Various Claimants v Wm Morrison Supermarkets PLC

Reference: [2018] EWCA Civ 2239

Court: Court of Appeal

Judge: The Master of the Rolls, Bean, Flaux LJJ

Date of judgment: 22 Oct 2018

Summary:

Data Protection Act 1998  – Misuse of private information – Breach of confidence – Vicarious Liability

Download: Download this judgment

Appearances: Jonathan Barnes KC (Respondent)  Victoria Jolliffe (Respondent) 

Instructing Solicitors: JMW Solicitors LLP for the Claimants, DWF LLP for the Defendant

Facts

D, a supermarket chain, had entrusted S, a senior IT auditor, with passing on payroll information of just under 100,000 employees to an external auditor as part of its annual audit. S took a copy of the data and uploaded a version of it to the internet. S was subsequently convicted of criminal offences arising from this conduct.

In a group litigation claim, 5,518 employees/former employees sued D for breach of the Data Protection Act 1998 (“DPA 1998”), misuse of private information and breach of confidence. The claim was brought on the basis that D was directly liable and/or vicariously liable. D denied that it was liable on either basis.

In relation to vicarious liability: D argued that the DPA excluded the possibility of vicarious liability and that Parliament has legislated in the field so as to exclude claims under breach of confidence and misuse of private information. Alternatively, S was not acting in the course of his employment when he disclosed the information.

Langstaff J rejected the direct liability claim, but found D vicariously liable.

The judge gave D permission to appeal his finding on vicarious liability.

Issue

(1): on its proper interpretation and having regard to the nature and purposes of the statutory scheme, did the DPA exclude the application of vicarious liability?

(2): on its proper interpretation, did the DPA exclude the application of causes of action for misuse of private information and breach of confidence and/or the imposition of vicarious liability for breaches of the same?

(3): did the wrongful acts of S occur during the course of his employment by D?

Held

Held: Dismissing the appeal:

(1) & (2): parliament had not excluded by necessary implication the application of vicarious liability under the DPA or the common law/equitable causes of action:

  • If Parliament had intended such a substantial eradication of common law and equitable rights, it might have been expected to say so expressly.
  • D’s concession that it was only vicarious liability for the causes of action, and not the causes of action themselves, that had been excluded was a difficult line to tread: “not least because it may be said to present an inconsistency in the application of one of the principal objects of the Directive and of the DPA, namely the protection of privacy and the provision of an effective remedy for its infringement (including by an employee of limited means), rather than their curtailment.”
  • It was not in issue that S (not D) was the data controller of the copy of the data S had made/disclosed. The DPA said nothing at all about the liability of an employer, who is not a data controller, for breaches of the DPA by an employee who is a data controller. The DPA is only concerned with the primary liability and obligations of the data controller. It has nothing at all to say about the liability of someone else for wrongful processing by the data controller. Parliament has not entered that field at all.

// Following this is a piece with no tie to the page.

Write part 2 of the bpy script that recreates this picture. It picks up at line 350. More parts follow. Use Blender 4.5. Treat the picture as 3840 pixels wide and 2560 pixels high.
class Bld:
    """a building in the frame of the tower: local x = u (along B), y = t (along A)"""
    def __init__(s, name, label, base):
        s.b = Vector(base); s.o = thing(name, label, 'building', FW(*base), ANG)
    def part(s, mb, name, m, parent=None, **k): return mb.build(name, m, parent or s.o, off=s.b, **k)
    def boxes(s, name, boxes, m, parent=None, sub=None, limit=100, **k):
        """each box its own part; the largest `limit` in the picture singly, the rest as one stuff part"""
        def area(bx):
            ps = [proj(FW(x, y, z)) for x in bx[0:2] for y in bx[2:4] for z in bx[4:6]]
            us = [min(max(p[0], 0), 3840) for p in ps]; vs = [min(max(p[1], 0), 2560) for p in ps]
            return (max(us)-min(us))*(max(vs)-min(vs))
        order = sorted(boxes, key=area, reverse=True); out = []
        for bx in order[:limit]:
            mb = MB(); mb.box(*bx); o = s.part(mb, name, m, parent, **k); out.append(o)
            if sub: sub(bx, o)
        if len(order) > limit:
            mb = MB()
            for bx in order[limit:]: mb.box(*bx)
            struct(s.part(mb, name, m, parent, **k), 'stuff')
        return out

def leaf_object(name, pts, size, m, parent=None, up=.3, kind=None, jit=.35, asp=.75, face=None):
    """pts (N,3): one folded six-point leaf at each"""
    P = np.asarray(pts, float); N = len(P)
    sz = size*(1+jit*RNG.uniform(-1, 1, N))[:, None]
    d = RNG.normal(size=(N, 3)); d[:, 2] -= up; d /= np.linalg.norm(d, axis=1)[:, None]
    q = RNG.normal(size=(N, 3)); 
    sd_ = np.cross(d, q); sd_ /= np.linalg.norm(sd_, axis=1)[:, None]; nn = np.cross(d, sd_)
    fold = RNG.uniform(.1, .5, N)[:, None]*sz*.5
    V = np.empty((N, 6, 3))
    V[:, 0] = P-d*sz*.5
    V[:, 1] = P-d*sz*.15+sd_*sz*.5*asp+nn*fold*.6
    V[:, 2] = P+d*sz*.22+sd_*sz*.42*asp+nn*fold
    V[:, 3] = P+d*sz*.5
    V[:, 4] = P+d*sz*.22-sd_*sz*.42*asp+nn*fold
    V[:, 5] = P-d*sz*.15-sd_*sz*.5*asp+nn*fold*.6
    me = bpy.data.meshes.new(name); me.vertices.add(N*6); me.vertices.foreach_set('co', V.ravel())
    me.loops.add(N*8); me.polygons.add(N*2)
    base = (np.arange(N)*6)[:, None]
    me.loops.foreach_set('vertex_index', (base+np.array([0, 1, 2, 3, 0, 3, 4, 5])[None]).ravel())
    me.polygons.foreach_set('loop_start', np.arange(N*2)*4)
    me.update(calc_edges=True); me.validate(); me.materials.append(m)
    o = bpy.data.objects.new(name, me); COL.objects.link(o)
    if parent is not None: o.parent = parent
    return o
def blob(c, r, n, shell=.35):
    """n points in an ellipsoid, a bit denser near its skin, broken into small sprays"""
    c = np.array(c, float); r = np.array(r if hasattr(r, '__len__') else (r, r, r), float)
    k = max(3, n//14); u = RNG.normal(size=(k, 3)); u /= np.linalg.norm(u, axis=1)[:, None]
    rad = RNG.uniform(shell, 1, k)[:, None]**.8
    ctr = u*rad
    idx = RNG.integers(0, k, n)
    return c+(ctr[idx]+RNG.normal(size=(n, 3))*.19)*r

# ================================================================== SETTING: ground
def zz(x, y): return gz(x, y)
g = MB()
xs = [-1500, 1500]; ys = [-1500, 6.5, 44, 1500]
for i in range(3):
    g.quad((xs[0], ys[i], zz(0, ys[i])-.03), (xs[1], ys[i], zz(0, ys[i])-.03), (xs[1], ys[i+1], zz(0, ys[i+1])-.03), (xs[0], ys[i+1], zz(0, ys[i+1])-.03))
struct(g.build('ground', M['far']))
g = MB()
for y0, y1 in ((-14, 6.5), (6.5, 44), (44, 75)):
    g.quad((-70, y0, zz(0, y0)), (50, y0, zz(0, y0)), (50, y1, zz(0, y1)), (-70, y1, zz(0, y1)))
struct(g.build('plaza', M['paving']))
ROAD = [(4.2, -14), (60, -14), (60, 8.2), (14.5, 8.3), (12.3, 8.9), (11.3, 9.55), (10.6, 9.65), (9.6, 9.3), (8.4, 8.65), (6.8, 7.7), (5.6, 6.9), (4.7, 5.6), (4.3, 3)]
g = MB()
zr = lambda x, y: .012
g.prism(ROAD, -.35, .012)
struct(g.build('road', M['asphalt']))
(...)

(3): S was acting in the course of his employment and the judge was correct to impose vicarious liability:

  • The relevant test was that set out in the two questions identified by Lord Toulson in Mohamud v WM Morrison Supermarkets Plc [2016] AC 667 namely: (i) what functions or “field of activities” have been entrusted by the employer to the employee, or, in everyday language, what was the nature of his job, and (ii) whether there was “sufficient connection between the position in which he was employed and his wrongful conduct to make it right for the employer to be held liable under the principle of social justice which goes back to Holt CJ.”
  • The Judge’s findings of fact in respect of these two questions were correct.
  • D’s argument that it was the act of disclosing the data (weeks later when S was at home and using his own equipment) that had caused the Cs distress and accordingly, the cause of action was not completed during the course of employment was rejected. The Cs had complete causes of action against S at the point he improperly downloaded their data.   
  • D’s submission that the jurisprudence demonstrated that the employer is only liable if the employee was “on the job” when the tort occurred was rejected. The phrase “on the job” was not found in the authorities.
  • The judge’s evaluation of his (undisputed) findings of fact in respect of S’s actions as “a seamless and continuous sequence” or “unbroken chain” of events was correct.
  • There was no exception to the irrelevance of motive where the motive is, by causing harm to a third party, to cause financial or reputational damage to the employer.
  • The fact of a defendant being insured was not a reason for imposing liability, but the availability of insurance was a valid answer to D’s argument that imposing vicarious liability would amount to an enormous burden on D and could place on other innocent employers.

Comment

This decision is a resounding endorsement by the Court of Appeal of the approach of the trial judge Langstaff J.